Nothing's Gonna Change My World

Martin Hoyle
Financial Times, 7 November 2003
'I want to be your lover, baby,' came the exquisitely chiselled enunciation, 'I want to be your man'. Every consonant was diamond-sharp. Brian Sewell was reading the Beatles.
The resultant aesthetic frisson was the highlight not just of the week but the whole three-part series of Nothing's Gonna Change My World, Phill Jupitus' survey of the Fab Four's legacy. Neither hagiography nor hatchet job (on television there would be no other choice, I suspect), it touched on the group's artistic, financial and social impact: culture in the broadest sense, and made a good job of it.
Which is not to say it wasn't occasionally funny, though not always intentionally. An earnest Finnish university has a Beatles Studies Centre. Composer Howard Skempton confessed himself 'bewitched' by their 'amazing' wit and intelligence, adducing as evidence the way they went 'ooh' after the phrase 'I'll keep you satisfied' (has he ever heard any original rock'n'roll?). Another classical man, Colin Matthews, was sceptical, countering mentions of Berio, Stockhausen and Cage with equally valid references to Pseuds' Corner. And, while it was admitted that most Scouse musicians daren't say they dislike the Beatles, one trenchant Mersey voice condemned 'shoddy work, cobbled together', unfavourably comparing listening to the lads' oeuvre with 'drinking alligator piss' at source.

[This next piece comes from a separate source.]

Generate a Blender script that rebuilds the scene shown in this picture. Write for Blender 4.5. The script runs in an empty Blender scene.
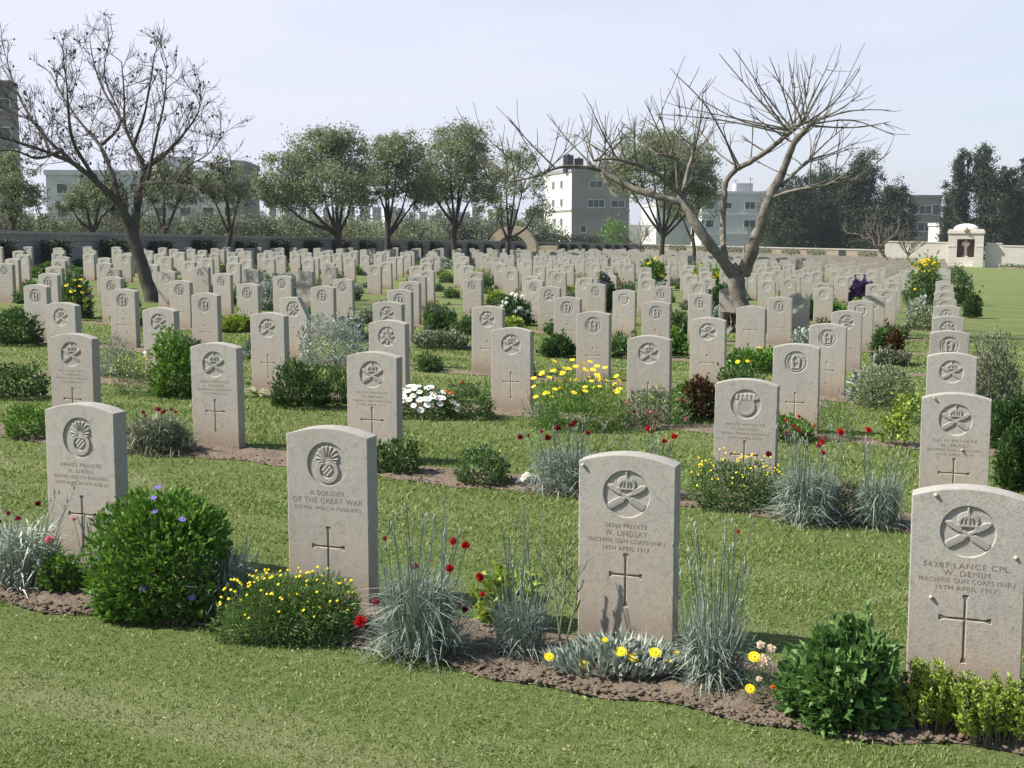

All who grew up on their music feel enormous nostalgia for the Beatles, and some of their songs are deservedly standards. But an American commentator, who should have known better and claimed there would have been no counter-culture without the Beatles, surely pitched it too high, giving hi sown nation's trail-blazing upheavals in the 1960s insufficient credit. The Liverpool group were swept along by their times rather than creating them.
It was reassuring to hear they were frightened at being regarded as prophets and pundits. 'Ist das Kunst?' asked a bewildered interviewer of the 'German naïve' who recorded Beatles cover versions on his primitively edited equipment to his own German translations as he didn't understand English. The result was an atonal, Sprechgesang mess, Phil Spector meets Wozzeck. Yes, said Klaus, it was art. It's the fate of oracles not to understand what they've started. Almost literally we ended with 'Habitamus sub vitreo' or Yellow Submarine in Latin.